Showing representation numbers are at most on the order of polynomial growth

Question

If $Q$ is the sum of squares quadratic form $\sum_1^n x_i^2$ over some lattice, then $r_Q(m)$, the number of representations of an integer $m$ by $Q$ (order/sign matter) is sometimes given in a nice formula, as in the case with Jacobi's formula in the case of $n=4$. Can we say something moderate about how $r_Q$ grows? It seems like it shouldn't grow faster than polynomially, but I am struggling to see why in a rigorous way. Since $\sum_1^n x_i^2=m$ is the equation of a sphere (or I suppose an ellipsoid if we transform our lattice to $Z^n$ under a change of variable?), we should be able to bound such solutions by some function of the surface area since there should be some small upper bound for the proportion of lattice points over the surface area and the surface area is a polynomial function of the radius.

I would like to make the argument a bit more rigorous, any advice?

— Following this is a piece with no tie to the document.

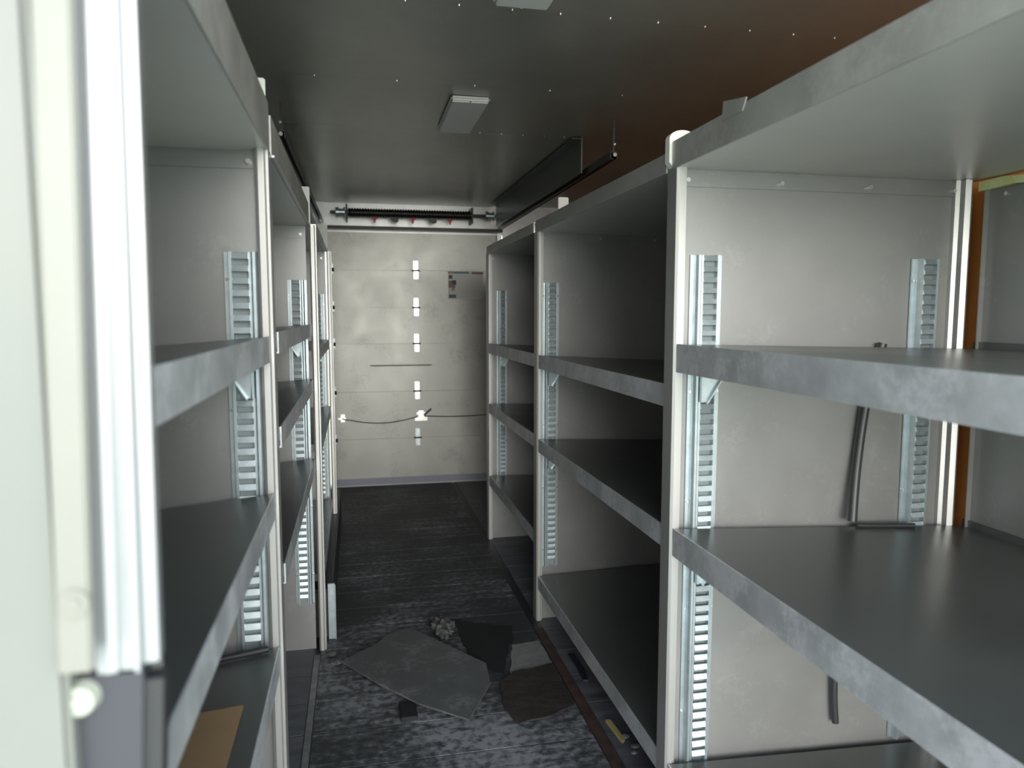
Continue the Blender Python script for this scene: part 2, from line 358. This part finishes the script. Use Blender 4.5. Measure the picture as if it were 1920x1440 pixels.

Edit: To be clear, I'm interested in how $r_Q(m)$ grows with $m$.

Answer 1

For each solution to $\sum_{i=1}^n x_i^2 = m$, you can place an open cube of side-length $1$ centered on that solution. Doing so, you obtain a family of disjoint open cubes covering the solutions, with each open cube having volume $1$. So your next move should be to bound the volume that you can possibly cover with those cubes, polynomially in $m$.

Since every cube centered on $x$ is included in the open ball of radius $\sqrt n/2$ centered on $x$ (using the euclidean metric), and $d(0,x) = \sqrt m$ whenever $x$ is a representation of $m$, you obtain with the triangular inequality that all those cubes are included in $\{y \in \Bbb R^n, \sqrt m - \sqrt n/2 < d(0,y) < \sqrt m + \sqrt n/2 \} = B(0,\sqrt m + \sqrt n/2) - B(0,\sqrt m - \sqrt n/2)$

Since the volume of a ball of radius $R$ is $k_nR^n$ for some constant $k_n$, you get that the volume of this domain is $k_n((\sqrt m + \sqrt n/2)^n - (\sqrt m - \sqrt n/2)^n) \sim k_n(n^{3/2}m^{(n-1)/2}) $ (you can also argue intuitively that this should behave like $\sqrt n$ times the area of the sphere of radius $\sqrt m$, and again find a volume bounded by a $K_n m^{(n-1)/2}$).

Since the number of representations of $m$ is bounded by the volume of this domain, and since this volume is a $O(m^{(n-1)/2})$, that number $r_n(m)$ grows polynomially at worst.

You can also use this reasoning with volumes to show that the degree $(m-1)/2$ is the smallest possible for this kind of result : if it wasn't, then putting cubes around every solution of $\sum x_i < R^2$ would tell you that the volume of the sphere of radius $R$ would grow smaller than $R^n$, which is absurd.

Answer 2

If order and signs matter, I strongly suspect that for large $n$ it will be dominated by sums of $\pm 1$ and $0$. We have to select $Q$ spots for a non-zero and $2^Q$ signs, so we have ${n \choose Q}2^Q$ expressions. There will be a few more with summands greater than $1$, but for large $n$ they will be insignificant. This is exponential in $n$ and $Q$.